● **SHORT PROBLEM**: Scan the data for lines with "pixels" and report the count by itself.

═══ GIVEN ENTRIES

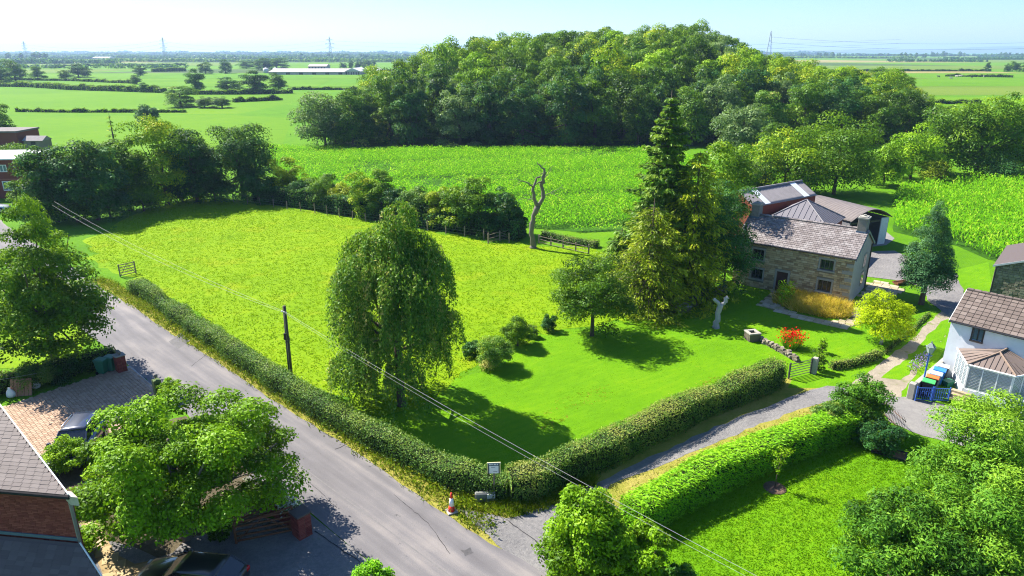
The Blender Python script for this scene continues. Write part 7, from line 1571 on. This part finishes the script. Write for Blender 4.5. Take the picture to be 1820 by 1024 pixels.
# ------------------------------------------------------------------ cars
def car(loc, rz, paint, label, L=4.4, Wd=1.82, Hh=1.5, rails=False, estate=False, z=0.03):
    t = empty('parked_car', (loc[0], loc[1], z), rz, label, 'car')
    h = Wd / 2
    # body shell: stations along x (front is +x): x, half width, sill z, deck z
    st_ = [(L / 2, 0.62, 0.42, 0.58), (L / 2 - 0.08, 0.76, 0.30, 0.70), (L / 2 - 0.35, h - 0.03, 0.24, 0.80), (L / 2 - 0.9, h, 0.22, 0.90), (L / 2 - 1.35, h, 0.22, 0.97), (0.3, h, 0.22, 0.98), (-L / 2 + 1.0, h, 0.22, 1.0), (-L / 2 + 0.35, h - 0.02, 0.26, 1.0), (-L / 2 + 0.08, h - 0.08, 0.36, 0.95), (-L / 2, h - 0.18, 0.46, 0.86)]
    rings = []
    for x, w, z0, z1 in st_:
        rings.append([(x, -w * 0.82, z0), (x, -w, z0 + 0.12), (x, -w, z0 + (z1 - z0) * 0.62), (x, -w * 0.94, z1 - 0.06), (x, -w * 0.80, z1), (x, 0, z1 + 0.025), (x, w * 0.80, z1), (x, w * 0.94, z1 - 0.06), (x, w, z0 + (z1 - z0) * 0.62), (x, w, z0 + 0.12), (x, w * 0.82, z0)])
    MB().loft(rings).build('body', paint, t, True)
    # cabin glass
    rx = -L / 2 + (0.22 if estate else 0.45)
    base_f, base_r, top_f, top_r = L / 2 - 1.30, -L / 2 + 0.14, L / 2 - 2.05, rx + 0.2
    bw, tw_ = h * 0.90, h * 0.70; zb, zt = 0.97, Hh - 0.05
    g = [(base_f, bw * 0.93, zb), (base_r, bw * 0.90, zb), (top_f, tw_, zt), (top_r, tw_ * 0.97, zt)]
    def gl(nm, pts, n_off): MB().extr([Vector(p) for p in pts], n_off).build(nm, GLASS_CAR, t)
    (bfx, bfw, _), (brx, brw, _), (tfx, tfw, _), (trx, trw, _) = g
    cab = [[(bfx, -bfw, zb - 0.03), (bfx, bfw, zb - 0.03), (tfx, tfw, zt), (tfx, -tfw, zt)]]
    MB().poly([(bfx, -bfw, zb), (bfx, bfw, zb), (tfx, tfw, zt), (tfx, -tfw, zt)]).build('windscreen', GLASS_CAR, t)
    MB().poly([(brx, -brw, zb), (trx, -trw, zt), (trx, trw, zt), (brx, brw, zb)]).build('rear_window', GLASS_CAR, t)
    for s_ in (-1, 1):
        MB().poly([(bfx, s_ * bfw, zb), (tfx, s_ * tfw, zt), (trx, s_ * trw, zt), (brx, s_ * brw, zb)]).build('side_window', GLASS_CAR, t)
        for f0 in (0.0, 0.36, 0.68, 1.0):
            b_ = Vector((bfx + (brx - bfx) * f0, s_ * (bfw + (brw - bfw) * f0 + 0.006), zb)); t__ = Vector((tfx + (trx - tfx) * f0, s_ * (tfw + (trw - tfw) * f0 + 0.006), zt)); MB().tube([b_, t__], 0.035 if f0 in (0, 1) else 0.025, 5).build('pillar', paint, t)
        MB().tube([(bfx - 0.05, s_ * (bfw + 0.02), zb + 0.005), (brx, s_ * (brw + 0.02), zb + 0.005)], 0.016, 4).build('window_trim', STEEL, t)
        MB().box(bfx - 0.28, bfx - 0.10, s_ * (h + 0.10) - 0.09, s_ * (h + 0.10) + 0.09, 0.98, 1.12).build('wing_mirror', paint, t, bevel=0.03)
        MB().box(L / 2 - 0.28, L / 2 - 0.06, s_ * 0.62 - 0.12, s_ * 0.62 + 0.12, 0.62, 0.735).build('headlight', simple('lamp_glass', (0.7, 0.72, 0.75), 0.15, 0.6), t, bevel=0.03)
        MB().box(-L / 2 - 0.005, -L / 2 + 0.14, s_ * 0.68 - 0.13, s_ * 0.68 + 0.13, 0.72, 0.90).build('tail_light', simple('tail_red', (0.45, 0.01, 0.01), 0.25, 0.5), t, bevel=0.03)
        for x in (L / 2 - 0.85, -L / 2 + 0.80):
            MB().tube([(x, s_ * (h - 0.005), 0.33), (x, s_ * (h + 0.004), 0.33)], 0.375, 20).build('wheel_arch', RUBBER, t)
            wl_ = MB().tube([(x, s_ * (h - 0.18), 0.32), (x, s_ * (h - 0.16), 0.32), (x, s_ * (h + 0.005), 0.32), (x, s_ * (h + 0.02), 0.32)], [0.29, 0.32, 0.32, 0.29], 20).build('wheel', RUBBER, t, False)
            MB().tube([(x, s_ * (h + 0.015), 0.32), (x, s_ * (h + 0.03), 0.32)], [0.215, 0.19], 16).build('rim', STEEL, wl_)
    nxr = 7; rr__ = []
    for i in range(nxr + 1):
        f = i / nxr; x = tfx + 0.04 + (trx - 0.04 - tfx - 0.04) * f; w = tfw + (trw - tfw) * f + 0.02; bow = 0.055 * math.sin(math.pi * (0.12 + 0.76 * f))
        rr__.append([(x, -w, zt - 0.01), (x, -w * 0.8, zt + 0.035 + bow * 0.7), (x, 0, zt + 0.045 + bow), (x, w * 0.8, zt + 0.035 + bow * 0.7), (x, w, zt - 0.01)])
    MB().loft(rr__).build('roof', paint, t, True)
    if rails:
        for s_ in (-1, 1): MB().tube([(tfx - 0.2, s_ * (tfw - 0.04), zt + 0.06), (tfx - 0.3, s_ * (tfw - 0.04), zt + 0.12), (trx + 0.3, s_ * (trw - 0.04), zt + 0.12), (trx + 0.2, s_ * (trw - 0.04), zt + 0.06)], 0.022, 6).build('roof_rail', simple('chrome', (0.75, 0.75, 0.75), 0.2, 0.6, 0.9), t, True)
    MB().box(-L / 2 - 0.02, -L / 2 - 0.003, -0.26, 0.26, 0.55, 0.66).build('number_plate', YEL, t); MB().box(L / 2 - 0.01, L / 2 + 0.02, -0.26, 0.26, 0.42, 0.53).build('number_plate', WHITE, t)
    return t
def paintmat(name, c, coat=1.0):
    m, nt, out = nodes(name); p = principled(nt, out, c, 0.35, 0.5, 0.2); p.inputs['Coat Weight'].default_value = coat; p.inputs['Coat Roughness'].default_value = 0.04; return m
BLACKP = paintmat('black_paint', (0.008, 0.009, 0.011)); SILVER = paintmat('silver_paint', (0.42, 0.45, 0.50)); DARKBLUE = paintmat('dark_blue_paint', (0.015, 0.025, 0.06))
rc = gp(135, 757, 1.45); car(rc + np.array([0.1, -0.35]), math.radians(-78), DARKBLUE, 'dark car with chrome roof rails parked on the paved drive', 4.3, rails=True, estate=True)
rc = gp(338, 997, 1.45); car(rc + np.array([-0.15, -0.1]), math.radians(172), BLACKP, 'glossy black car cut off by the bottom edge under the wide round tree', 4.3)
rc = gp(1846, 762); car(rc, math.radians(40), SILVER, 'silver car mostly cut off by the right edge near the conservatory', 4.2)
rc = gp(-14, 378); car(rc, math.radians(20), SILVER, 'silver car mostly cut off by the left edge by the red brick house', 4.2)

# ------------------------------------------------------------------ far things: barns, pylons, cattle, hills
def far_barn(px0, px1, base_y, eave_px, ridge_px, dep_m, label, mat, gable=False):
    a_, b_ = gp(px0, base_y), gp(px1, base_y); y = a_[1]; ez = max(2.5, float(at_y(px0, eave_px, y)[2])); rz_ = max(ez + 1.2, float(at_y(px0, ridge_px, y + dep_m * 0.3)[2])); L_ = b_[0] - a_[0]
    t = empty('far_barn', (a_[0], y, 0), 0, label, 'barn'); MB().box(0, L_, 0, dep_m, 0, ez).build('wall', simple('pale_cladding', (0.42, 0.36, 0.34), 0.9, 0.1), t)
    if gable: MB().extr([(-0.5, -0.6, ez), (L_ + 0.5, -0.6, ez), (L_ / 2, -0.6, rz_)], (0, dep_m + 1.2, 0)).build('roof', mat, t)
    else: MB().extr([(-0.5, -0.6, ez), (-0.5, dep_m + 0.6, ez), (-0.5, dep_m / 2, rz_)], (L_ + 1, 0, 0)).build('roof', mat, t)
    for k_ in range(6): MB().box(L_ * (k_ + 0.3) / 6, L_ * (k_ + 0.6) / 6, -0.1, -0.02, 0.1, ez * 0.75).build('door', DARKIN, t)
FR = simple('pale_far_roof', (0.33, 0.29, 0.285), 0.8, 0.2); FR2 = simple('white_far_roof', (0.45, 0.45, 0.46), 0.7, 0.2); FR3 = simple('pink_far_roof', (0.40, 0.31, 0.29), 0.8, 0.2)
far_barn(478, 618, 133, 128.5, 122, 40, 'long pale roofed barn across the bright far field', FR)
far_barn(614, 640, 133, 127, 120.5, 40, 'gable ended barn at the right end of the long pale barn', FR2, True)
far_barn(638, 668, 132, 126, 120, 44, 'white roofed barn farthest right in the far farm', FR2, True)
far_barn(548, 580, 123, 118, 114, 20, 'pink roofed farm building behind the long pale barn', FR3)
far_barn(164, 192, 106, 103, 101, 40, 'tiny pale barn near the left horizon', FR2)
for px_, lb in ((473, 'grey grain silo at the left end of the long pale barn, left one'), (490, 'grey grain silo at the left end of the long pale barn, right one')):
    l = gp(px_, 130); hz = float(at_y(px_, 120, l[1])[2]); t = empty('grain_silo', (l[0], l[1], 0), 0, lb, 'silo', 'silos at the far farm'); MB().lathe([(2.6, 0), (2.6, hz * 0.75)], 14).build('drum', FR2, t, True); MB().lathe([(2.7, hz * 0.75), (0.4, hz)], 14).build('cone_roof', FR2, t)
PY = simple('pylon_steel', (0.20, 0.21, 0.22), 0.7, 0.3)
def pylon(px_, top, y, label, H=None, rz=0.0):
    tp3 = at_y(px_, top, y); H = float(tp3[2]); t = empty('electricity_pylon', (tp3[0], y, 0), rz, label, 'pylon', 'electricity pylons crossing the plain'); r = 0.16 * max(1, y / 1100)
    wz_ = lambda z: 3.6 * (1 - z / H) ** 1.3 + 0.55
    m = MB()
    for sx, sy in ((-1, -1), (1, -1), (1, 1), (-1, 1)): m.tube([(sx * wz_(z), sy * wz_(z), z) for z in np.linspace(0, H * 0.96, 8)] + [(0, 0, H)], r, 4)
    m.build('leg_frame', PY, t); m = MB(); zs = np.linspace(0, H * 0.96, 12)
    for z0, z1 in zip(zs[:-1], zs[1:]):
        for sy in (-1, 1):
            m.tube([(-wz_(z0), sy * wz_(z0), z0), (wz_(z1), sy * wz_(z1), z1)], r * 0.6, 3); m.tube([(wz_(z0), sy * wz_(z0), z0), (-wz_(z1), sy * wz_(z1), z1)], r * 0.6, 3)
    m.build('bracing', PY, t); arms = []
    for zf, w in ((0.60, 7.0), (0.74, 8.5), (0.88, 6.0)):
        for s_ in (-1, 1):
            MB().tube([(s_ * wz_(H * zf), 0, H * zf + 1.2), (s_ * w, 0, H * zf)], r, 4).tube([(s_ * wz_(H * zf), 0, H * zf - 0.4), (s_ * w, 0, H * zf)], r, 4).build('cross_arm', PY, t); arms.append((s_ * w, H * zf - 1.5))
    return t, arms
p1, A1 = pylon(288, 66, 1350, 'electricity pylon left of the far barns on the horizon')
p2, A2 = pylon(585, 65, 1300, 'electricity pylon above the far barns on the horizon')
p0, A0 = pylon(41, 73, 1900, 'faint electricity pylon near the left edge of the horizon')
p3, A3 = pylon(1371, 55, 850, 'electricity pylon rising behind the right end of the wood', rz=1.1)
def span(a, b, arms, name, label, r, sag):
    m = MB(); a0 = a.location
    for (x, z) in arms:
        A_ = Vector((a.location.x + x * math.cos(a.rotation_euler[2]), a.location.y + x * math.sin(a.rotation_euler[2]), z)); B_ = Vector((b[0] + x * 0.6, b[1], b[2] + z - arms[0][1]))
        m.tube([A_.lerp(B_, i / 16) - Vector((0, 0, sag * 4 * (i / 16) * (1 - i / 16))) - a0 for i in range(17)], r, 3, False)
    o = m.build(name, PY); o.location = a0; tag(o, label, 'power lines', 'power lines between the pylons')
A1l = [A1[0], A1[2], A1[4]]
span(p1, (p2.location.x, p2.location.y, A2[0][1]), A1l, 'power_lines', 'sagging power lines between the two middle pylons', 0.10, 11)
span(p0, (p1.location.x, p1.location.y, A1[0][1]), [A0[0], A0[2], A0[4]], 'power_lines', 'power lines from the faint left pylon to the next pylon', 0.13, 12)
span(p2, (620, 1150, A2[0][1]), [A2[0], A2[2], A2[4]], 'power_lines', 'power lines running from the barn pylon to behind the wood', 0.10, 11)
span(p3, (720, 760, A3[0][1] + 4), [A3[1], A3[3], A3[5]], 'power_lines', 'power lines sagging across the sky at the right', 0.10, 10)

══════
═══ GIVEN ENTRIES

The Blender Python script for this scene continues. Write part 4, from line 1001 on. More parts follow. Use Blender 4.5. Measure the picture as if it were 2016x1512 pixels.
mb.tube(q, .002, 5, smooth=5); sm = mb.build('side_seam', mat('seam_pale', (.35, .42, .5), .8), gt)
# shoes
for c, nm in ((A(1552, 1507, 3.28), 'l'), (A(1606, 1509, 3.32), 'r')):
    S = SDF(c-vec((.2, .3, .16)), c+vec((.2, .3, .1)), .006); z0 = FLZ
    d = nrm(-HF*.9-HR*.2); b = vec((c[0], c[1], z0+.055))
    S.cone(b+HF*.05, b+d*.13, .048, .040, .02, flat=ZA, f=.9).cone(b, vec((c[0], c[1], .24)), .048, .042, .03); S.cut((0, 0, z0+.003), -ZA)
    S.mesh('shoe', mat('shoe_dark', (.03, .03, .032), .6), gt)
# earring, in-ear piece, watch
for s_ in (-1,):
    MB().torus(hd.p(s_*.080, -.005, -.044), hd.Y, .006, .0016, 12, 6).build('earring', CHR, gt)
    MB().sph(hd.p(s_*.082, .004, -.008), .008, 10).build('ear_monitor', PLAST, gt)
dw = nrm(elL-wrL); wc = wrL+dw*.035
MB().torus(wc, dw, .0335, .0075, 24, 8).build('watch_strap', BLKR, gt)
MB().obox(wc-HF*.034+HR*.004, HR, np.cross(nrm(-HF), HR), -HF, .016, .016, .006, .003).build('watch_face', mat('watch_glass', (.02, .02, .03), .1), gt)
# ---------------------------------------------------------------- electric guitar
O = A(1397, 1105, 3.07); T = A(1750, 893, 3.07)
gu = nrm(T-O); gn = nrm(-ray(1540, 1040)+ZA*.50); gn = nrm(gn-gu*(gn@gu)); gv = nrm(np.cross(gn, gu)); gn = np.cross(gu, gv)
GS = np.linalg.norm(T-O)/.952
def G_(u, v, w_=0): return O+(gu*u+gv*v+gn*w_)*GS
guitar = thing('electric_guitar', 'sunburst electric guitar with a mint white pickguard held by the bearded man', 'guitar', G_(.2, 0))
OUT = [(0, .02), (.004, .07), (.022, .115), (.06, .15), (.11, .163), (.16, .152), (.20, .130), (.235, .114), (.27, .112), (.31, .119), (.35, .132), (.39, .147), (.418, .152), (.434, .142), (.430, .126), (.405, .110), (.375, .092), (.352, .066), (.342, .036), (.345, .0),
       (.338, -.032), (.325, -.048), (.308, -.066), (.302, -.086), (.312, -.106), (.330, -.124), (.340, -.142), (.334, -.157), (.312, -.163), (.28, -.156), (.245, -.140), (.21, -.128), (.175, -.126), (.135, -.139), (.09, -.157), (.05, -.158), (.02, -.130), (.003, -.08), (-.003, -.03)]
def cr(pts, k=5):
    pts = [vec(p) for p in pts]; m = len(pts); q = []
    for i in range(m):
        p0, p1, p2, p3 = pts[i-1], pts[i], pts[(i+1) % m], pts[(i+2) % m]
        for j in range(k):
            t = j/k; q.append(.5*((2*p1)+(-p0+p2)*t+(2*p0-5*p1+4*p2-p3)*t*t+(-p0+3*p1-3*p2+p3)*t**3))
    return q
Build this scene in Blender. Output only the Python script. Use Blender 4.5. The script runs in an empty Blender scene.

══════

● **RESPONSE BELOW**: 2